-- THE PROBLEM --
Each line from the start of the data below through the one containing "m.build('mane', M['gold'], r);" must be reproduced exactly.

-- SOURCE DATA --
______________________________

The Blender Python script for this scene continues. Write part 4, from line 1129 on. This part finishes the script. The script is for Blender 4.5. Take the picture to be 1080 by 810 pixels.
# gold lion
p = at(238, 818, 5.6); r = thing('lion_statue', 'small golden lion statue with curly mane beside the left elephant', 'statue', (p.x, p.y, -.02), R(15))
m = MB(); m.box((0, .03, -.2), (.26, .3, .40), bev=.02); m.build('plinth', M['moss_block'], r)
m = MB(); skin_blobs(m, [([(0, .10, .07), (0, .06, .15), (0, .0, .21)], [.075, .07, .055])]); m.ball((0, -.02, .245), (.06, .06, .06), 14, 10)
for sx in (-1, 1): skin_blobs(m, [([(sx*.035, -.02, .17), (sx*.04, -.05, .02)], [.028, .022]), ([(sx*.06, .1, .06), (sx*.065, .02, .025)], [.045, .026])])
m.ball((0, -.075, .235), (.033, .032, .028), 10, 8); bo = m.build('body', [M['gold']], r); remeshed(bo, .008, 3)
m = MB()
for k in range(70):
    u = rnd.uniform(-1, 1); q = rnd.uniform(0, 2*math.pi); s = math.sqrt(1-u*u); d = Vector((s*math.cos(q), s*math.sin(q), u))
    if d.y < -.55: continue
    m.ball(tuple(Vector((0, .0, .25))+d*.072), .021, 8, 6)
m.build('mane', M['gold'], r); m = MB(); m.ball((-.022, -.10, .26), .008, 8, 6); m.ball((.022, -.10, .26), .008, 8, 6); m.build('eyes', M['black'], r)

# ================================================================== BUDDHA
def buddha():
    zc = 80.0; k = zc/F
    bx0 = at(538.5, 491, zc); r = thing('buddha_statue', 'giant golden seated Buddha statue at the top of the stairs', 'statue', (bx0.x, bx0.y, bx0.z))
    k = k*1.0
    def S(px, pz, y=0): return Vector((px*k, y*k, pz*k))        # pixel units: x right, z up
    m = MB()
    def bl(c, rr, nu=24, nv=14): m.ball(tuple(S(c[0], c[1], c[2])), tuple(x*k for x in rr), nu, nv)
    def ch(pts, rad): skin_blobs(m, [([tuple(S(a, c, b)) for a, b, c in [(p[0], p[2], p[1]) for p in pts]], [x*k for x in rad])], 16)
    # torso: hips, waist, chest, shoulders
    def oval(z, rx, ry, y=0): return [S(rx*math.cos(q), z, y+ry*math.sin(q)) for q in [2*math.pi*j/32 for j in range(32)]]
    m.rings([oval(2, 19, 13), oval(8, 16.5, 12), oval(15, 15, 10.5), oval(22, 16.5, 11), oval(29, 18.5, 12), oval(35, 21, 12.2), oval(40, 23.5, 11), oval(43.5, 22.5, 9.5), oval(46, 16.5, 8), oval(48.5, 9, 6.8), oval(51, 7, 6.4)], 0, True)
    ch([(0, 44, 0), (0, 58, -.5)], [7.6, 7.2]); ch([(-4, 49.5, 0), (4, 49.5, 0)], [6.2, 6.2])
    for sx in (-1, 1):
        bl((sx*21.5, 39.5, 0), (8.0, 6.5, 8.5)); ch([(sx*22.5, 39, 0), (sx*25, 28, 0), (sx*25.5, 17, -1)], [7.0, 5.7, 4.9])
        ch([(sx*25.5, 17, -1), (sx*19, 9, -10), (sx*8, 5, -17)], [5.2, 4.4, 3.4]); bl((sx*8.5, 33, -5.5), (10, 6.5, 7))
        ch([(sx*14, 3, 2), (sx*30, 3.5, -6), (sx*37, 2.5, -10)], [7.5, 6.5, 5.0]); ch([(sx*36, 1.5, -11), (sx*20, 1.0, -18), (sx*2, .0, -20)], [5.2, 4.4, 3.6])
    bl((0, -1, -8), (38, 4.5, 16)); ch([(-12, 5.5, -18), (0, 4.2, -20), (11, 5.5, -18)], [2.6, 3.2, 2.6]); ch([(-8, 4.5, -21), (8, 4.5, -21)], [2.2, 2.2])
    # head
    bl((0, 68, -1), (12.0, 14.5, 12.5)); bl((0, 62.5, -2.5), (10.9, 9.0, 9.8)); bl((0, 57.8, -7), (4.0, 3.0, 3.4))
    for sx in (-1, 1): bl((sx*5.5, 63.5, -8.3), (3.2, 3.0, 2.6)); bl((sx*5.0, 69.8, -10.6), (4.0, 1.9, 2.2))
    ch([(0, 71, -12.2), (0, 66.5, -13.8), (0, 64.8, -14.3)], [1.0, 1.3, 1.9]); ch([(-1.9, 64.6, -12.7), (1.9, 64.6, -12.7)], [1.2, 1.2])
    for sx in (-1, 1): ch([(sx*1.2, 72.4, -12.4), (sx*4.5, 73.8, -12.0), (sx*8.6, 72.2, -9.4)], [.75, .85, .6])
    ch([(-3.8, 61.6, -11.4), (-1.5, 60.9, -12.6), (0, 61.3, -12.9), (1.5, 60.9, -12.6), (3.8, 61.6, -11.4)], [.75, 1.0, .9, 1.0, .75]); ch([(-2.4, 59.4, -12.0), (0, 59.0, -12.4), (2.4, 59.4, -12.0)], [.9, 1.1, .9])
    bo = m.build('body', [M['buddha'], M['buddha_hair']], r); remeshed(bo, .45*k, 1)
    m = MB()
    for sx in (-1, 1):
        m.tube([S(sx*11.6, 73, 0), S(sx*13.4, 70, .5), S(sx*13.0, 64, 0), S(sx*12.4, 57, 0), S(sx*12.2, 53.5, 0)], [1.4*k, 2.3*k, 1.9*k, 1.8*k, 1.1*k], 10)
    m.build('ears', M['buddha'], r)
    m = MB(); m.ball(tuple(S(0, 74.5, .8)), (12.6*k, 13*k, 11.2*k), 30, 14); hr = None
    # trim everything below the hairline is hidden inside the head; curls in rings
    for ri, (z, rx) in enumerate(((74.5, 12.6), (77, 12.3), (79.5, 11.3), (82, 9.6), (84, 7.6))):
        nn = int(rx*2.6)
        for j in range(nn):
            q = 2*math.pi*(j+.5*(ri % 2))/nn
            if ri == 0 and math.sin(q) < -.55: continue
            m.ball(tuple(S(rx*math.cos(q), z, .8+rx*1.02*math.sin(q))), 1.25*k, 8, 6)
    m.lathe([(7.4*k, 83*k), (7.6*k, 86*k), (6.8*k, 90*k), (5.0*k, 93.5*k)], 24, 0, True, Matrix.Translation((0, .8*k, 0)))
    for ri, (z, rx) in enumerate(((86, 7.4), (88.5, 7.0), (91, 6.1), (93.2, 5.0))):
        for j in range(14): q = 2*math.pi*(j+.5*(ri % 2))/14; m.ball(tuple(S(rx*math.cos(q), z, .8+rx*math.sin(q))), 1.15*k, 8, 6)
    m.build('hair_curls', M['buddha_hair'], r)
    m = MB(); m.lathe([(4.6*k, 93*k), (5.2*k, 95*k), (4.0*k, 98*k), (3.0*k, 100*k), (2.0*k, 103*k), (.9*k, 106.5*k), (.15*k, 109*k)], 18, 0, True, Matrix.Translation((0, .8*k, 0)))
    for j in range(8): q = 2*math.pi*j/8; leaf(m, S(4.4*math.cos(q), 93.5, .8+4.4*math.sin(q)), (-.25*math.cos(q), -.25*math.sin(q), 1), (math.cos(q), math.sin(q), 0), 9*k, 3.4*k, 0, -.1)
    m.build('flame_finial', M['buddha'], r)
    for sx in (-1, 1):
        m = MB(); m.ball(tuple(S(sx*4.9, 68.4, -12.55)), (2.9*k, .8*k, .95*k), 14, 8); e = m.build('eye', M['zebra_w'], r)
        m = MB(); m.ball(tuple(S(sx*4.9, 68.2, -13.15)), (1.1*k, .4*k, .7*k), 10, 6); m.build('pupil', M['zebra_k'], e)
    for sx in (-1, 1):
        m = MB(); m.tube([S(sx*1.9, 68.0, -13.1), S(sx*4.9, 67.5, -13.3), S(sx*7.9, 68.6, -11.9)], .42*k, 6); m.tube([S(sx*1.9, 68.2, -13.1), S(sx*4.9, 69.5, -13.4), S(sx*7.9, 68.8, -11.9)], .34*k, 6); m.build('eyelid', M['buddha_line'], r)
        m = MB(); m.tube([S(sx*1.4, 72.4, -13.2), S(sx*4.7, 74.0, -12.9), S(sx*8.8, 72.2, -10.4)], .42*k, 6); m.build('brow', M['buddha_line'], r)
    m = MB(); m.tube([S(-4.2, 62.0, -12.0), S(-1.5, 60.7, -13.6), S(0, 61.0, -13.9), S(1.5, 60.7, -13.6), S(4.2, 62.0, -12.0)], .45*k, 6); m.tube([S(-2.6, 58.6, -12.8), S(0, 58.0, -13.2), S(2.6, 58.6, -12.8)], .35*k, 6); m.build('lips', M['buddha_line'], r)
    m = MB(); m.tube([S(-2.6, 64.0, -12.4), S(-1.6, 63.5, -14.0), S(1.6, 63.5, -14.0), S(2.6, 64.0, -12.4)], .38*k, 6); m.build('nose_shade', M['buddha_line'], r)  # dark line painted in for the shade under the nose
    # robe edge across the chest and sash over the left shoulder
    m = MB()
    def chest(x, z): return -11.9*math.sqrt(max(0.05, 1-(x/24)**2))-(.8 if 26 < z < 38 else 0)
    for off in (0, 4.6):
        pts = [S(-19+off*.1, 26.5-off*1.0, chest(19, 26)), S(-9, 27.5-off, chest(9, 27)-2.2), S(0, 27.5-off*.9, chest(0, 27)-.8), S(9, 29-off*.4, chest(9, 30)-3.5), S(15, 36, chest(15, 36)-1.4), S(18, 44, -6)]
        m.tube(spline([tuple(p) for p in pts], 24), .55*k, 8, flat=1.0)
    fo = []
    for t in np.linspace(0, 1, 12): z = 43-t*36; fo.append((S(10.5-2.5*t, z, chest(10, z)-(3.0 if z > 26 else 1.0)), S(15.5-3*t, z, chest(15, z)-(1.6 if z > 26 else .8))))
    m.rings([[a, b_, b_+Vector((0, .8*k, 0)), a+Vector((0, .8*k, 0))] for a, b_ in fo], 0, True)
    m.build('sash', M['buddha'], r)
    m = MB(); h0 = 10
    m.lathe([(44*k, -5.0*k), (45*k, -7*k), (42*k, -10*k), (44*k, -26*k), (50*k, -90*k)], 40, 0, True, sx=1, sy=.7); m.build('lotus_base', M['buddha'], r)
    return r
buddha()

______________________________

-- RESULT OF THIS TASK --
The Blender Python script for this scene continues. Write part 4, from line 1129 on. This part finishes the script. The script is for Blender 4.5. Take the picture to be 1080 by 810 pixels.
# gold lion
p = at(238, 818, 5.6); r = thing('lion_statue', 'small golden lion statue with curly mane beside the left elephant', 'statue', (p.x, p.y, -.02), R(15))
m = MB(); m.box((0, .03, -.2), (.26, .3, .40), bev=.02); m.build('plinth', M['moss_block'], r)
m = MB(); skin_blobs(m, [([(0, .10, .07), (0, .06, .15), (0, .0, .21)], [.075, .07, .055])]); m.ball((0, -.02, .245), (.06, .06, .06), 14, 10)
for sx in (-1, 1): skin_blobs(m, [([(sx*.035, -.02, .17), (sx*.04, -.05, .02)], [.028, .022]), ([(sx*.06, .1, .06), (sx*.065, .02, .025)], [.045, .026])])
m.ball((0, -.075, .235), (.033, .032, .028), 10, 8); bo = m.build('body', [M['gold']], r); remeshed(bo, .008, 3)
m = MB()
for k in range(70):
    u = rnd.uniform(-1, 1); q = rnd.uniform(0, 2*math.pi); s = math.sqrt(1-u*u); d = Vector((s*math.cos(q), s*math.sin(q), u))
    if d.y < -.55: continue
    m.ball(tuple(Vector((0, .0, .25))+d*.072), .021, 8, 6)
m.build('mane', M['gold'], r); m = MB(); m.ball((-.022, -.10, .26), .008, 8, 6); m.ball((.022, -.10, .26), .008, 8, 6); m.build('eyes', M['black'], r)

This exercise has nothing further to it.